January 8th, 2013 BY Marina Hanes | No Comments

In 1959, the Great Lakes opened to draft navigation, and since then these waters have transported an estimated two billion tonnes of cargo from the United States to Canada. Although it has maintained a “near-perfect record of trouble-free navigation” for over 40 years, the quality of this navigation has not been so perfect. One hundred and eighty invasive species such as the sea lamprey and zebra mussel have negatively impacted the Great Lakes on both an environmental and economical level. To provide solutions and prevention for these destructive invasive species, the National Invasive Species Act was developed in 1996.

Invasive species cause economic and ecologic hardships for the Great Lakes and St. Lawrence Seaway. However, the National Invasive Species Act has been effective with implementing better management of these nonnative organisms. Even some states like Ohio and Michigan have proposed stricter laws to help reduce the spread of invasive species. Although laws and regulations are in place to solve this aquatic crisis, some groups support the legislation while others oppose it. In addition, there are some legal challenges that have made individual state’s proposed legislation somewhat controversial.

Lakes Superior, Michigan, Huron, Erie, and Ontario make up the Great Lakes. These lakes are considered to be a part of the largest fresh surface water system on the planet, covering over 94,000 square miles and containing approximately 6 quadrillion gallons of water.
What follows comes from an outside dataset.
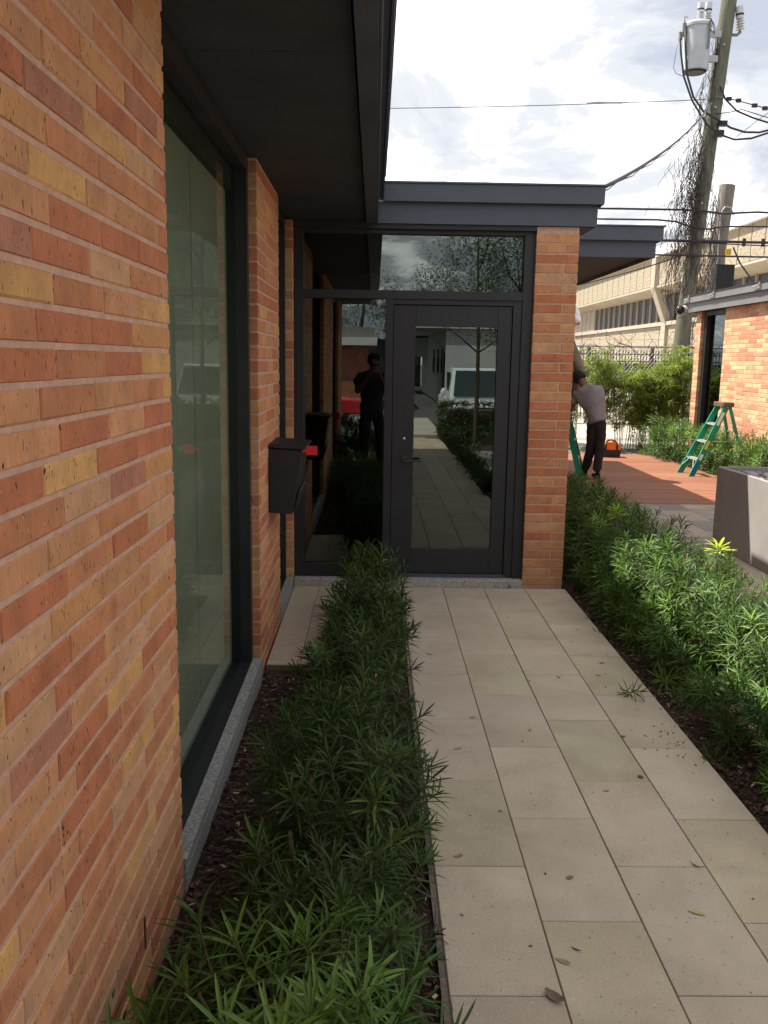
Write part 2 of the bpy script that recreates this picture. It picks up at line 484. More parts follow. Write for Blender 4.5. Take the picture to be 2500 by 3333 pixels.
WL = {}
def link(o, parent=None, local=False, stuff=False):
    COL.objects.link(o)
    if parent:
        o.parent = parent
        if not local:
            o.matrix_parent_inverse = Matrix.Translation(-WL.get(parent.name, Vector((0, 0, 0))))
    if stuff: o['kind'] = 'stuff'
    return o
def tag(o, label, cat, group=None):
    o['label'] = label; o['category'] = cat
    if group: o['group'] = group
    return o
def thing(name, label, cat, loc=(0, 0, 0), group=None):
    o = bpy.data.objects.new(name, None); COL.objects.link(o)
    o.location = loc; WL[o.name] = Vector(loc); o.empty_display_size = .1
    return tag(o, label, cat, group)
def place(o, me_name, me, loc, rot, parent, color=None, scale=None, label=None):
    c = bpy.data.objects.new(me_name, me)
    COL.objects.link(c)
    if parent:
        c.parent = parent
        c.matrix_parent_inverse = Matrix.Translation(-WL.get(parent.name, Vector((0, 0, 0))))
    c.location = loc; c.rotation_euler = rot
    if scale: c.scale = scale
    if color: c.color = (*color, 1)
    if label: c['label'] = label
    return c
def struct(o): o['kind'] = 'structure'; return o
def grid(name, x0, x1, y0, y1, z, nx, ny, amp, m_, seed=0, kind='structure'):
    mb = MB(); V = []; F = []
    for j in range(ny + 1):
        for i in range(nx + 1):
            x = x0 + (x1 - x0) * i / nx; y = y0 + (y1 - y0) * j / ny
            V.append((x, y, z + amp * noise.noise(Vector((x * 3.1 + seed, y * 3.1, seed)))))
    for j in range(ny):
        for i in range(nx):
            a = j * (nx + 1) + i; F.append((a, a + 1, a + nx + 2, a + nx + 1))
    mb.add(V, F)
    o = mb.build(name, m_, smooth=True); o['kind'] = kind
    return o

# ------------------------------------------------------------------ brick fields
PAL = [((.465, .172, .085), 24), ((.50, .215, .104), 24), ((.53, .262, .128), 24), ((.54, .305, .165), 13), ((.60, .335, .130), 7), ((.43, .190, .118), 5), ((.55, .275, .115), 9), ((.32, .220, .165), .6)]
PALR = [((.55, .25, .15), 22), ((.62, .34, .195), 25), ((.66, .41, .235), 23), ((.70, .47, .28), 20), ((.50, .24, .16), 7)]
def pick(pal, rnd=R):
    t = rnd.random() * sum(w for _, w in pal)
    for c, w in pal:
        t -= w
        if t <= 0: break
    k = rnd.uniform(.93, 1.07)
    return tuple(min(1, x * k) for x in c)
BM = {}
def brick_mesh(ln, h, d):
    k = (round(ln, 3), round(h, 4), round(d, 3), R.randrange(3))
    if k not in BM:
        mb = MB(); mb.box(-d, 0, -ln / 2, ln / 2, -h / 2, h / 2)
        BM[k] = mb.mesh('brick', M['brick'], bevel=.003)
        for v in BM[k].vertices:
            v.co += Vector((0, R.uniform(-.0012, .0012), R.uniform(-.0014, .0014)))
    return BM[k]
def field(parent, face, pos, a0, a1, zj, ch, courses, origin, off, pal=PAL, depth=.1, gap=.0122, split=None, jb=None, pair=None):
    """face '+x': wall runs along y at x=pos; '-x'; '-y': wall runs along x at y=pos. Joint positions origin+off[k%2]+n*.305.
    split: coordinate below which bricks are joined as stuff."""
    rot = {'+x': 0, '-x': PI, '-y': -PI / 2}[face]
    for k in range(courses):
        z = zj + k * ch + ch / 2
        js = []
        j = origin + off[k % len(off)]
        while j > a0 + .03: js.append(j); j -= .305
        j = origin + off[k % len(off)] + .305
        while j < a1 - .03: js.append(j); j += .305
        js = sorted([x for x in js if a0 + .03 < x < a1 - .03]) 
        js = [a0] + js + [a1]
        for i in range(len(js) - 1):
            s0, s1 = js[i], js[i + 1]
            g = R.choice((.0055, .006, .007, .011))
            b0 = s0 + (g / 2 if i > 0 else 0); b1 = s1 - (g / 2 if i < len(js) - 2 else 0)
            ln = b1 - b0; c = (b0 + b1) / 2; h = ch - gap
            out_ = R.uniform(-.0012, .0012)
            col = pick(pal)
            if split is not None and c < split:
                x = (pos + out_)
                if face == '+x': jb.cm = col; jb.box(x - depth, x, b0, b1, z - h / 2, z + h / 2)
                elif face == '-x': jb.cm = col; jb.box(x, x + depth, b0, b1, z - h / 2, z + h / 2)
                else: jb.cm = col; jb.box(b0, b1, x, x + depth, z - h / 2, z + h / 2)
                continue
            me = brick_mesh(ln, h, depth)
            loc = {'+x': (pos + out_, c, z), '-x': (pos + out_, c, z), '-y': (c, pos - out_, z)}[face]
            place(None, 'brick', me, loc, (0, R.uniform(-.003, .003), rot), parent, col)

# ------------------------------------------------------------------ setting: ground
struct(MB().add([(-400, -400, -.33), (400, -400, -.33), (400, 400, -.33), (-400, 400, -.33)], [(0, 1, 2, 3)]).build('ground', M['ground']))
struct(MB().box(-40, 60, -60, -7.35, -.4, -.27).build('street', M['asphalt']))
struct(MB().box(-.575, 1.6, -13.6, -7.25, -.34, -.022).build('pavement', M['lot']))
struct(MB().box(-2, 40, 18.5, 62, -.12, -.012).build('parking_lot', M['lot']))

walk = struct(MB().box(.20, 1.437, -7.2, 6.33, -.34, -.006).build('walkway', M['sand']))
PK = (.490, .400, .308); OL = (.470, .394, .276); BG = (.510, .424, .322)
pm = {}
def paver(parent, x0, x1, y0, y1, col, name='paver', m_='paver', z=0):
    k = (round(x1 - x0, 3), round(y1 - y0, 3), m_)
    if k not in pm:
        pm[k] = MB().box(-(x1 - x0) / 2, (x1 - x0) / 2, -(y1 - y0) / 2, (y1 - y0) / 2, -.045, 0).mesh(name, M[m_], bevel=.0022)
    kk = R.uniform(.95, 1.05)
    place(None, name, pm[k], ((x0 + x1) / 2, (y0 + y1) / 2, z + R.uniform(-.0012, .0012)), (0, 0, 0), parent, tuple(c * kk for c in col))
olive = {(0, 2.69), (1, 1.76), (1, 4.2), (2, 5.12), (2, 3.28), (3, 2.35), (3, 4.19), (1, .2), (2, .8), (0, -1.)}
for ci in range(4):
    x0 = .219 + .305 * ci
    j0 = (5.72, 5.43, 5.725, 6.035)[ci]
    ys = [6.329] + [j0 - .607 * k for k in range(0, 21)]
    for a, b in zip(ys[:-1], ys[1:]):
        if a - b < .03: continue
        ol = any(c_ == ci and abs(b - y_) < .08 for c_, y_ in olive) or (b < 1 and R.random() < .2)
        col = OL if ol else (PK if R.random() < .5 else BG)
        paver(walk, x0 + .002, x0 + .303, b + .002, a - .002, col)
# left paving next to the building
side = struct(MB().box(-.575, .199, 4.63, 6.329, -.1, -.0065).build('side_paving', M['sand']))
for ci, (x0, x1) in enumerate(((-.575, -.39), (-.39, -.085), (-.085, .216))):
    for a, b in ((4.632, 4.70), (4.70, 5.31), (5.31, 5.92), (5.92, 6.328)):
        paver(side, x0 + .002, x1 - .002, a + .002, b - .002, PK if R.random() < .6 else OL)
# crossing path at the near right
# slate patio
patio = struct(MB().box(2.18, 5.2, 2.2, 10.41, -.1, -.008).build('slate_patio', M['sand']))
SC = [(.31, .29, .265), (.38, .34, .285), (.25, .24, .23), (.43, .36, .29), (.34, .32, .29)]
for ci in range(10):
    x0 = 2.185 + .2975 * ci
    if x0 > 4.9: continue
    y = 10.405 - (.48 if ci % 2 else .79) + .61
    a = 10.405
    first = True
    while a > 2.3:
        b = (10.405 - (.19, .49, .33)[ci % 3]) if first else a - .61
        first = False
        b = max(b, 2.22)
        if x0 > 3.1 and a < 7.9 and x0 < 4.4: a = b; continue
        paver(patio, x0 + .002, x0 + .2955, b + .002, a - .002, R.choice(SC), 'slate_paver', 'slate')
        a = b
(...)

The Great Lakes has had a steady economy; it yields $15 billion annually from recreation and tourism and $6.89 billion from fishing, so these lakes support an estimated 84,000 jobs.
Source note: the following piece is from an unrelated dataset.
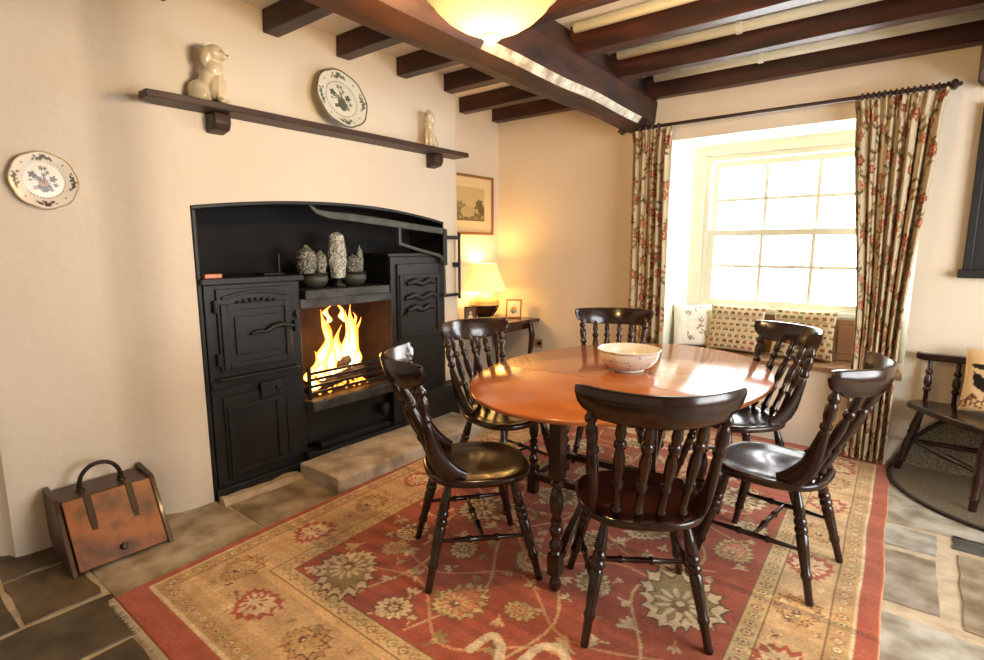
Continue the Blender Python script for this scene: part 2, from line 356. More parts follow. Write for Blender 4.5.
for yy, lb, xc in ((3.03, 'white ceiling pipe, the one furthest from the window wall', -.3), (4.268, 'white ceiling pipe with a clip, beside the joist at the window wall', -.62), (3.622, 'white ceiling pipe with a clip, one joist further from the window wall', -.60)):
    t = thing('ceiling_pipe', lb, 'pipe', (-1.0, yy, 2.738), 0, 'white pipes between the joists')
    MB().turn((-.76, 0, 0), (1.15, 0, 0), [(0, .029), (1, .029)]).build('pipe', 'white', t, smooth=True)
    MB().turn((xc+.6, 0, 0), (xc+.63, 0, 0), [(0, .030), (0, .037), (1, .037), (1, .030)]).build('pipe_clip', 'white', t, auto=30)

# ------------------------------------------------------------------ windows
def bars(b, x0, x1, z0, z1, y, xs, zs, w=.026, d=.03):
    for x in xs: b.box((x-w/2, y-d/2, z0), (x+w/2, y+d/2, z1))
    for z in zs: b.box((x0, y-d/2-.001, z-w/2), (x1, y+d/2+.001, z+w/2))
def sash(name, par, x0, x1, z0, z1, y, xs, zs, tp, bt):
    b = MB(); st = .05
    b.box((x0, y-.02, z0), (x0+st, y+.02, z1)); b.box((x1-st, y-.02, z0), (x1, y+.02, z1))
    b.box((x0+st, y-.02, z0), (x1-st, y+.02, z0+bt)); b.box((x0+st, y-.02, z1-tp), (x1-st, y+.02, z1))
    bars(b, x0+st, x1-st, z0+bt, z1-tp, y, xs, zs)
    s = b.build(name, 'white', par)
    MB().box((x0+st, y-.002, z0+bt), (x1-st, y+.002, z1-tp)).build('pane', 'glass', s)
    return s
w1 = bpy.data.objects.new('window_1', None); C.objects.link(w1); tag(w1, kind='structure')
b = MB(); FX0, FX1, FZ0, FZ1 = -1.585, -.10, .925, 2.275
for (a, c, d, e, y) in ((FX0, FX0+.10, FZ0, FZ1, 4.745), (FX1-.10, FX1, FZ0, FZ1, 4.745)): b.box((a, y, d), (c, 4.815, e))
b.box((FX0+.10, 4.745, FZ1-.09), (FX1-.10, 4.815, FZ1)); b.box((FX0+.10, 4.74, FZ0), (FX1-.10, 4.815, FZ0+.035))
b.box((FX0+.10, 4.765, FZ0+.035), (FX0+.145, 4.815, FZ1-.09)); b.box((FX1-.145, 4.765, FZ0+.035), (FX1-.10, 4.815, FZ1-.09)); b.box((FX0+.145, 4.765, FZ1-.13), (FX1-.145, 4.815, FZ1-.09))
b.build('window_frame', 'white', w1, bevel=.004)
sx0, sx1 = FX0+.148, FX1-.148
xs = [sx0+.05+(sx1-sx0-.10)*k/3 for k in (1, 2)]
sash('lower_sash', w1, sx0, sx1, FZ0+.038, 1.585, 4.79, xs, [1.29], .05, .05)
sash('upper_sash', w1, sx0, sx1, 1.55, FZ1-.133, 4.835, xs, [1.83], .05, .035)
for nm, (u0, u1, z0, z1), f in (('fill_window', RW[0], 'x'),):  # out-of-view window added on the right as a daylight fill
    w = bpy.data.objects.new(nm, None); C.objects.link(w); tag(w, kind='structure'); b = MB(); g = MB()
    n = 3
    def bx(bb, a, c, d, e, t=.03):
        if f == 'y': bb.box((a, YBK-.05-t, d), (c, YBK-.05+t, e))
        else: bb.box((XR+.05-t, a, d), (XR+.05+t, c, e))
    bx(b, u0, u0+.06, z0, z1); bx(b, u1-.06, u1, z0, z1); bx(b, u0+.06, u1-.06, z0, z0+.06); bx(b, u0+.06, u1-.06, z1-.06, z1)
    bx(b, (u0+u1)/2-.02, (u0+u1)/2+.02, z0+.06, z1-.06, .02); bx(b, u0+.06, u1-.06, (z0+z1)/2-.02, (z0+z1)/2+.02, .019)
    b.build('window_frame', 'white', w); bx(g, u0+.06, u1-.06, z0+.06, z1-.06, .002); g.build('pane', 'glass', w)

# window seat
t = thing('window_seat', 'built-in wooden window seat in the window recess under the cushions', 'window seat', (0, 0, .571))
MB().box((WX0+.005, YW-.035, .571-.571), (WX1-.005, 4.72, .605-.571)).build('seat_board', 'panel', t, bevel=.006)
b = MB(); b.box((IX0+.04, 4.722, .607-.571), (IX1-.05, 4.735, .915-.571))
for k in range(4): x = IX0+.08+k*.36; b.box((x, 4.712, .66-.571), (x+.28, 4.723, .87-.571))
b.build('back_panel', 'panel', t, bevel=.004)

# ------------------------------------------------------------------ cooking range
RG = thing('cooking_range', 'black cast-iron cooking range built into the chimney breast', 'range', (XB, 2.27, 0))
def rp(name, mb_, m='iron', bevel=.004, par=None, label=None, **k):
    mb_.v = [(x-XB, y-2.27, z) for x, y, z in mb_.v]; o = mb_.build(name, m, par or RG, bevel=bevel, **k)
    if label: o['label'] = label
    return o
# sooty lining of the arched recess
b = MB(); XK = -3.46; yy = [1.302+1.936*i/24 for i in range(25)]
for a, c in zip(yy, yy[1:]):
    b.add([(XB+.0, a, arch(a)-.002), (XB, c, arch(c)-.002), (XK, c, arch(c)-.002), (XK, a, arch(a)-.002)], [(0, 1, 2, 3)])
    b.add([(XK, a, 0), (XK, c, 0), (XK, c, arch(c)), (XK, a, arch(a))], [(0, 1, 2, 3)])
for y in (1.302, 3.238): b.add([(XB, y, 0), (XK, y, 0), (XK, y, arch(y)), (XB, y, arch(y))], [(0, 1, 2, 3)])
b.add([(XB, 1.302, .001), (XB, 3.238, .001), (XK, 3.238, .001), (XK, 1.302, .001)], [(0, 1, 2, 3)])
rp('recess_lining', b, 'soot', 0)
# thin iron rim of the arch
b = MB(); rs = []
for y in yy: rs.append([(XB+.006, y, arch(y)-.001), (XB-.03, y, arch(y)-.001), (XB-.03, y, arch(y)-.022), (XB+.006, y, arch(y)-.022)])
b.rings(rs); b.box((XB-.03, 1.303, 0), (XB+.006, 1.325, arch(1.31)-.022)); b.box((XB-.03, 3.216, 0), (XB+.006, 3.238, arch(3.23)-.022))
rp('arch_rim', b)
XF = -3.045
b = MB(); b.box((-3.45, 1.326, .0), (XF, 1.905, 1.24)); b.box((-3.45, 1.312, 1.24), (XF+.022, 1.93, 1.275)); b.box((XF, 1.312, 0), (XF+.03, 1.905, .075)); b.box((XF, 1.33, .655), (XF+.015, 1.90, .70))
rp('oven_body', b)
def frame(b, x, y0, y1, z0, z1, w, d):
    b.box((x, y0, z0), (x+d, y0+w, z1)); b.box((x, y1-w, z0), (x+d, y1, z1)); b.box((x, y0+w, z0), (x+d, y1-w, z0+w)); b.box((x, y0+w, z1-w), (x+d, y1-w, z1))
b = MB(); b.box((XF, 1.385, .745), (XF+.016, 1.835, 1.215)); frame(b, XF+.016, 1.40, 1.82, .76, 1.13, .035, .012); b.box((XF+.016, 1.475, .835), (XF+.026, 1.745, 1.055))
rs = []
for i in range(15):
    t = i/14; y = 1.41+.40*t; z = 1.165+.028*math.sin(math.pi*t); rs.append([(XF+.016, y, z-.009), (XF+.03, y, z-.009), (XF+.03, y, z+.009), (XF+.016, y, z+.009)])
b.rings(rs)
for k in range(7): y = 1.50+.037*k; b.lathe((XF+.02, y, 1.135+.012*math.sin(math.pi*k/6)), [(.0, -.012), (.013, -.006), (.015, 0), (.013, .006), (0, .012)], n=8)
od = rp('oven_door', b, bevel=.003)
b = MB(); b.sweep([(XF+.045, 1.56, .95), (XF+.05, 1.60, .962), (XF+.055, 1.64, .955), (XF+.052, 1.69, .978), (XF+.05, 1.74, .988), (XF+.046, 1.80, .975), (XF+.03, 1.87, .962)], [.008, .012, .012, .016, .018, .013, .01], [.010, .014, .012, .018, .02, .013, .012], side=(0, 0, 1))
b.turn((XF+.02, 1.70, .98), (XF+.052, 1.70, .98), [(0, .018), (1, .012)]); b.box((XF+.012, 1.84, .93), (XF+.04, 1.875, 1.0)); b.turn((XF+.02, 1.865, 1.01), (XF+.02, 1.865, 1.06), [(0, .008), (.5, .014), (1, .006)])
b.v = [(x-XB, y-2.27, z) for x, y, z in b.v]; b.build('handle', 'iron', od, auto=40)
for z in (.82, 1.12): b = MB(); b.turn((XF+.02, 1.375, z-.035), (XF+.02, 1.375, z+.035), [(0, .011), (.2, .014), (.5, .01), (.8, .014), (1, .011)]); rp('door_hinge', b, bevel=0, auto=40)
b = MB(); b.prism([(XF-.01, 1.345), (XF+.055, 1.365), (XF+.06, 1.84), (XF-.01, 1.87)], lambda u, v, t: Vector((u, v, t)), .70, .718); rp('oven_shelf', b)
b = MB(); b.box((XF, 1.385, .115), (XF+.012, 1.83, .60)); frame(b, XF+.012, 1.40, 1.79, .13, .545, .028, .012); b.box((XF+.012, 1.70, .16), (XF+.022, 1.76, .52)); rp('ash_door', b, bevel=.003)
b = MB(); b.box((XF+.012, 1.60, .555), (XF+.03, 1.735, .645)); b.turn((XF+.03, 1.70, .605), (XF+.05, 1.70, .605), [(0, .012), (1, .010)]); b.turn((XF+.03, 1.715, .58), (XF+.044, 1.715, .58), [(0, .006), (1, .006)]); rp('damper_plate', b)
# right oven
b = MB(); b.box((-3.45, 2.655, .0), (XF, 3.214, 1.375)); b.box((-3.45, 2.62, 1.375), (XF+.02, 3.214, 1.40)); b.box((XF, 2.66, 0), (XF+.028, 3.214, .07)); b.box((XF, 2.66, .60), (XF+.016, 3.21, .64)); b.box((XF, 2.82, .30), (XF+.14, 3.30, .335)); b.box((XF, 2.86, 0.0), (XF+.12, 3.27, .30))
rp('side_oven_body', b)
b = MB(); b.box((XF, 2.71, .745), (XF+.016, 3.16, 1.32)); frame(b, XF+.016, 2.725, 3.145, .765, 1.24, .03, .012)
for z, w in ((1.17, .15), (1.06, .17), (.97, .15)):
    b.sweep([(XF+.03, 2.94-w, z), (XF+.04, 2.94-w*.5, z+.02), (XF+.036, 2.94, z-.008), (XF+.04, 2.94+w*.5, z+.02), (XF+.03, 2.94+w, z)], .012, [.016, .024, .02, .024, .016], side=(1, 0, 0))
sd = rp('side_oven_door', b, bevel=.003)
b = MB(); b.turn((XF+.02, 2.78, .95), (XF+.06, 2.78, .95), [(0, .016), (.7, .012), (.7, .02), (1, .018)]); b.v = [(x-XB, y-2.27, z) for x, y, z in b.v]; b.build('knob', 'iron', sd, auto=40)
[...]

The connecting channels to the Great Lakes serve as an important element of this water system too. For example, the connecting channels include: the St. Mary’s River, the Soo Locks (safe transportation for ships), St. Clair and Detroit rivers, Niagara River (pumps water over Niagara Falls), the Welland Canal (manmade), and the St. Lawrence River (empties into the Atlantic Ocean).

Since the Europeans settled, the Great Lakes water system has experienced invasions by nonnative organisms; there have been 146 known invasive species to enter the lakes. With increased settlement, the lakes began to be used more for transportation and trade, which made it easier for new organisms to make their way into the water system. It is estimated that a new type of invasive species enters the lakes annually.